Last year, a commission examining “30 Years of German unity” had proposed the National Day of Remembrance.
By Sharon Wrobel, The Algemeiner
As Germany marks the anniversary this week of ‘Kristallnacht,’ the head of the Central Council of Jews in the country said he viewed an initiative to commemorate the memory of the atrocities committed by the Nazis in 1938 and the fall of the Berlin Wall in 1989 in one event as “problematic.”
German President Frank-Walter Steinmeier is holding a collective remembrance event on Tuesday titled “1918 – 1938 – 1989: Commemoration of November 9.” In German history, Nov. 9 stands for three incisive dates: the proclamation of the German republic in 1918, the 1938 pogroms targeting Jews, and the fall of the Berlin Wall in 1989.
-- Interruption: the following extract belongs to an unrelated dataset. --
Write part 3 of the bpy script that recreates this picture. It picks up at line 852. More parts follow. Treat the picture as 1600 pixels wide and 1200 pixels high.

“I think a day of remembrance that takes into account all historical events on November 9 to be difficult because they are very ambiguous,” Josef Schuster, President of the Central Council of Jews in Germany told the German press agency.
When Schuster was asked about what Nov. 9 meant to him, he responded: “Nov. 9 is the day when the synagogues were devastated in 1938, when more than half of the synagogues in Germany and Austria burned and thousands of Jews were deported to concentration camps. This is what this day stands for me above all, even if it is of course connected with the fall of the Berlin Wall.”
“But I fear that the majority of the population will not be able to do much with Nov. 9, 1938, spontaneously,” he added.
“This day in 1938 had a very serious negative impact on at least part of the German population: there was a danger to life and limb, deportations took place, even murders. On the other hand, there is the clearly joyful occasion of the fall of the Berlin Wall in November 1989. I think a single National Day of Remembrance for all these different events is problematic,” Schuster remarked.
Last year, a commission examining “30 Years of German unity” had proposed the National Day of Remembrance.
Steinmeier described the historical date as a “day of contradictions, a day of light and a day of darkness” that stands for the ambivalence of memory.
At the remembrance event of Nov. 9, the youngest member of the 20th German Bundestag, Emilia Fester will shed light on 1918, the German Jewish Holocaust survivor Margot Friedländer, who celebrated her 100th birthday on Friday will talk about the Reichspogromnacht in 1938, and the civil rights activist and former head of the Stasi files agency Roland Jahn will speak about what happened in 1989. Outgoing Chancellor Angela Merkel is also expected to attend the commemoration event hosted by Steinmeier at the Bellevue Palace, the president’s official residence.